What Cars Lose Their Value Slower

Buying a new car is not an investment; that shiny new vehicle that you just purchased plunges in value the minute you drive it off the lot—which is probably not what you hope will happen with your retirement portfolio. But some cars lose value less rapidly than others.

Take, for example, the Toyota Tundra. Kelly Blue Book’s latest release estimates that after five years of ownership and reasonable care, you will be able to sell your Toyota Tundra for 73.3% of what you paid for it. (Yes, calculating such a thing down to a decimal point is ridiculous, but that’s how the publication lists it.)

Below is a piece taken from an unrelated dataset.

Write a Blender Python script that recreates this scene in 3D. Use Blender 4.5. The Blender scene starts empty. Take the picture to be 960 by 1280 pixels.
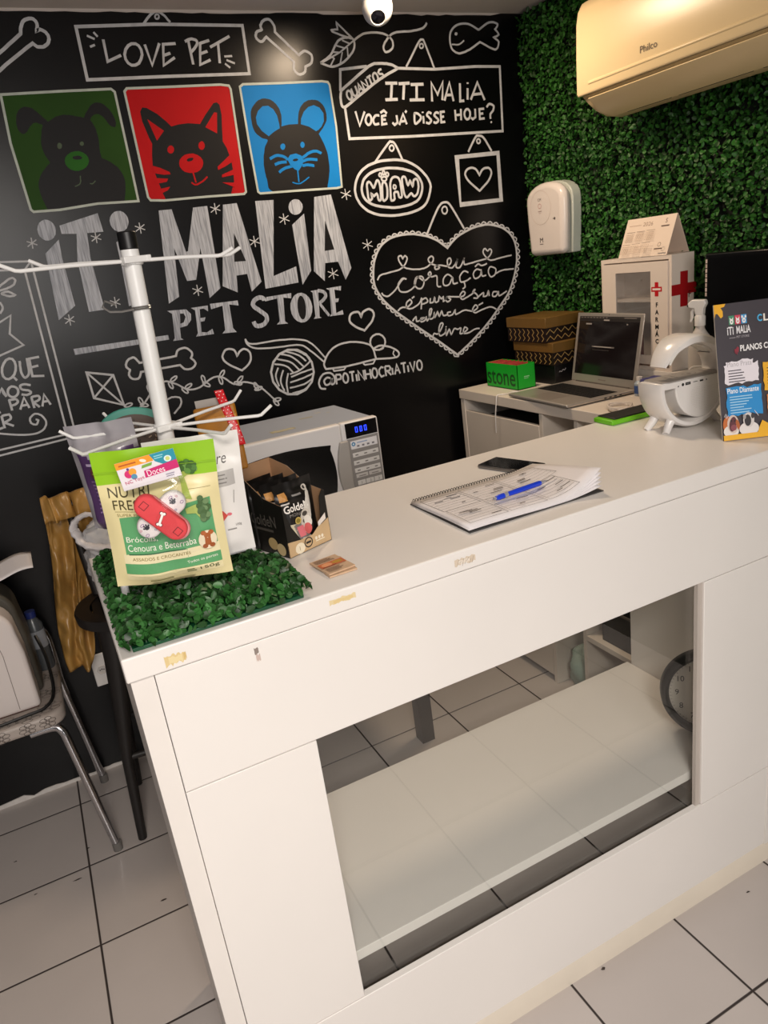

The next best cars, in terms of five-year resale value, are the Toyota Tacoma and the Tesla Model X, which will normally fetch about 66% of what you paid five years ago. The recent report breaks down the resale rankings by type of car: SUVs, autos, trucks, electric vehicles, and minivans. Among cars, the Chevrolet Corvette stands out, with a 65.3% estimated 5-year resale value, followed by the Honda Civic (62.5%). Less notable, surprisingly, is the Lexus LS, which will only retain 44% of its value upon a 5-year resale. The truck with the highest resale value, according to Kelly Blue Book, is the aforementioned Tundra, followed by the Tacoma, and in general trucks seem to hold their value better than cars.

There’s a lot more that goes into car buying than resale value, and in general, the more expensive cars and trucks seem to do a better job of holding their value. The value investor will take into account how much their new car will be worth if you decide to sell it down the (proverbial) road.